Trump's new travel ban on citizens from 12 nations takes effect
US President Donald Trump's new travel ban on citizens from 12 countries came into effect on Monday amid the president's escalating campaign of immigration enforcement.
The new proclamation, which Mr Trump signed last week, applies to citizens of Afghanistan, Myanmar, Chad, the Republic of Congo, Equatorial Guinea, Eritrea, Haiti, Iran, Libya, Somalia, Sudan and Yemen.
The ban also imposes heightened restrictions on people from Burundi, Cuba, Laos, Sierra Leone, Togo, Turkmenistan and Venezuela who are outside the US and don't hold a valid visa.
According to guidance issued Friday to all US diplomatic missions, the Trump administration does not revoke visas previously issued to people from countries on the list.
However, unless an applicant meets the narrow criteria for an exemption to the ban, their application will be rejected, starting Monday.
Travellers with previously issued visas are able to enter the US even after the ban takes effect.
During his first term, Mr Trump issued a hastily written executive order denying entry to citizens of mainly Muslim countries, creating chaos at numerous airports and other ports of entry.
No such disruption was immediately discernible at Los Angeles International Airport in the hours after the new ban took effect, according to the Associated Press.
Haitian-American Elvanise Louis-Juste, 23, was at the airport earlier Sunday in Newark, New Jersey, awaiting a flight to her home state of Florida.
She said many Haitians wanting to come to the US are simply seeking to escape violence and unrest.
"I have family in Haiti, so it's pretty upsetting to see and hear," Ms Louis-Juste, said of the travel ban.
Many immigration experts say the new ban is more carefully crafted and appears designed to beat court challenges that hampered the first by focusing on the visa application process.
Mr Trump said that some countries had "deficient" screening for passports and other public documents or have historically refused to take back their own citizens.
Mr Trump relied extensively on an annual Homeland Security report of people who remain in the US after their visas expired, the AP reported.

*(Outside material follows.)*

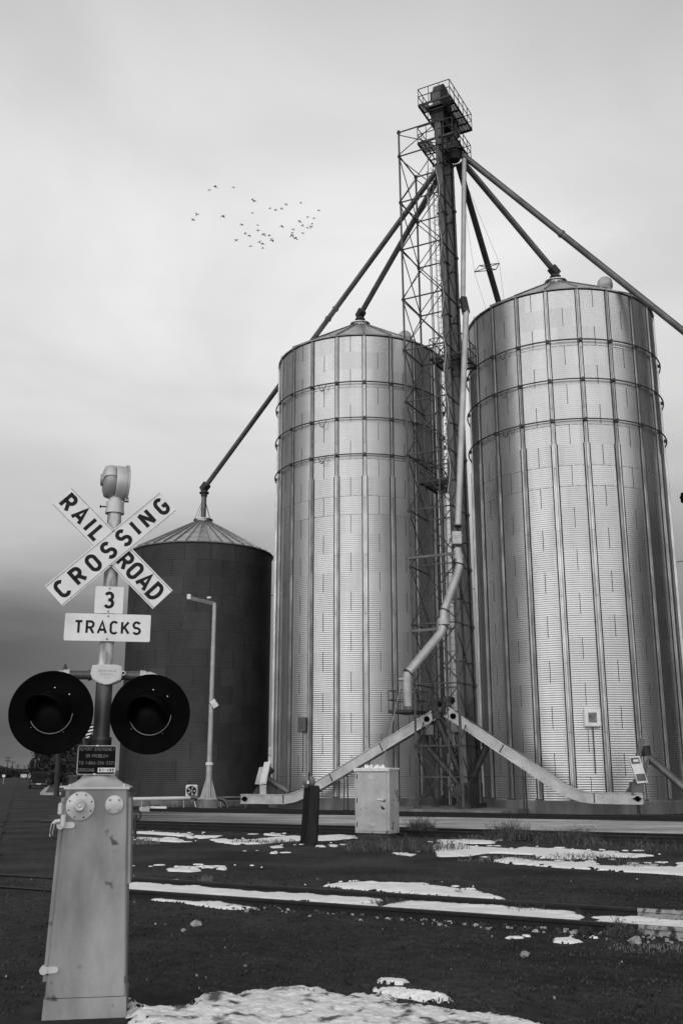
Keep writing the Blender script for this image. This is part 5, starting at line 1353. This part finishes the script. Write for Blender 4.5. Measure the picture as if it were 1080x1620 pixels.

Measuring overstay rates has challenged experts for decades; however, the government has made a limited attempt at this annually since 2016.
The US president's proclamation cites overstay rates for eight of the 12 countries on the ban list.
He also has tied the new ban to a terrorist attack in Boulder, Colorado, saying it underscored the dangers posed by some visitors who overstay visas. US officials said the man charged over the attack, who is from Egypt and not on the list, overstayed a tourist visa.
The ban was quickly denounced by groups that provide aid and resettlement help to refugees.
"This policy is not about national security — it is about sowing division and vilifying communities that are seeking safety and opportunity in the United States," said Abby Maxman, president of Oxfam America, a nonprofit international relief organisation.
The inclusion of Afghanistan angered some supporters who have worked to resettle its people.
The ban does make exceptions for Afghans on Special Immigrant Visas, generally people who worked closely with the US government during the two-decade-long war there.
Afghanistan had been one of the largest sources of resettled refugees, with about 14,000 arrivals in a 12-month period through to September 2024.
Mr Trump suspended refugee resettlement on his first day in office.